Es esta última fidelidad la que otorga singularidad y potencia a la poesía de Heaney, pues enriquece su realismo con un punto de simbolismo (lo real visible es un pálido reflejo de lo real real), pero un punto tan justo que no llega a despegar del todo la perspectiva del suelo que pisamos. Heaney no cree que al poeta deban concedérsele «más licencias que a cualquier otro ciudadano», y, desde ese rechazo a su encastillamiento, se ha esforzado siempre por conciliar su rol lírico con su rol cívico. En esta tarea le han despejado el camino autores como Lowell o los polacos Milosz y Herbert. Sin embargo, nunca ha dejado que el ciudadano coartara tanto al poeta como para secar la fuente de su imaginería ni -hasta sus últimos libros- su voluntad de rimar para «despertar ecos en la oscuridad».

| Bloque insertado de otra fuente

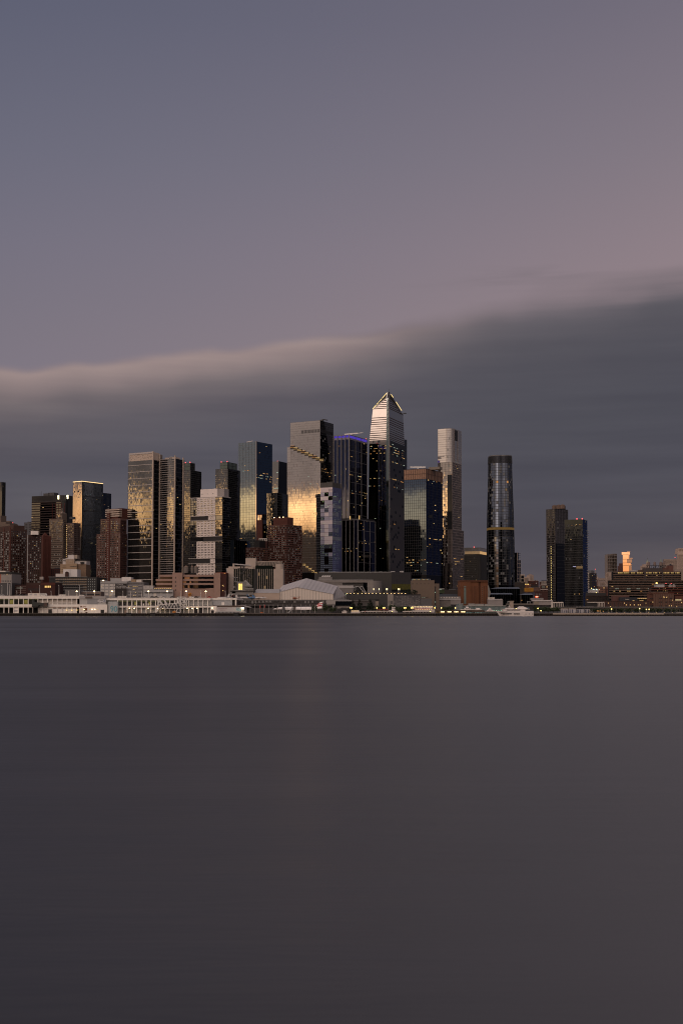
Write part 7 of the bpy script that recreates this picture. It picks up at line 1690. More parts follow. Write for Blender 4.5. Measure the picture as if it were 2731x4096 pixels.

Incluso en sus poemas más «comprometidos», como «Digas lo que digas no digas nada», incluido en Norte (1975), Heaney reserva un espacio para la metáfora: «Escribo justo después de un encuentro / con un periodista inglés en busca de "pareceres / sobre la cuestión irlandesa". Estoy de vuelta en los cuarteles / de invierno, donde las malas noticias ya no son noticia, / (?) donde zooms, magnetófonos y cables enrollados / ensucian los hoteles». Como se ve, la imagen se ajusta de tal modo al asunto del poema que pasa casi desapercibida, y es por eso más eficaz: no fulgura para afear a los versos iniciales su prosaísmo, sino que brilla justo lo que éstos necesitan para convertirse en poesía, sin que por ello tengan que renunciar a su propósito: fijar una postura política.

Heaney compuso este poema cuando ya se había trasladado a vivir a Dublín, y el ruido del conflicto norirlandés le llegaba con más distancia que cuando vivía en el Ulster, donde nació. Desde entonces, el poeta se ha dejado seducir por Dante (Station Island) o el citado Milosz (The Haw Lantern), o ha sucumbido con éxito a la tentación de la epifanía (Seeing Things), para desembocar en una producción, la de sus tres o cuatro últimos libros, en la que sigue cavando con la pluma bien sujeta «entre el índice y el pulgar», como se propuso hacer desde el principio, pero ahora situado en una «frontera de la escritura» que le permite juzgar lo que se cuece a ambos lados, «incriminado y, sin embargo, absuelto». Dos lados que no son sólo los dos bandos que litigaban a tiros cuando Heaney escribió este lúcido verso (1987), sino también los dos territorios que el poeta ha de cruzar, yendo de las piedras a la metáfora y de la metáfora a las piedras, sin aspirar a salir indemne.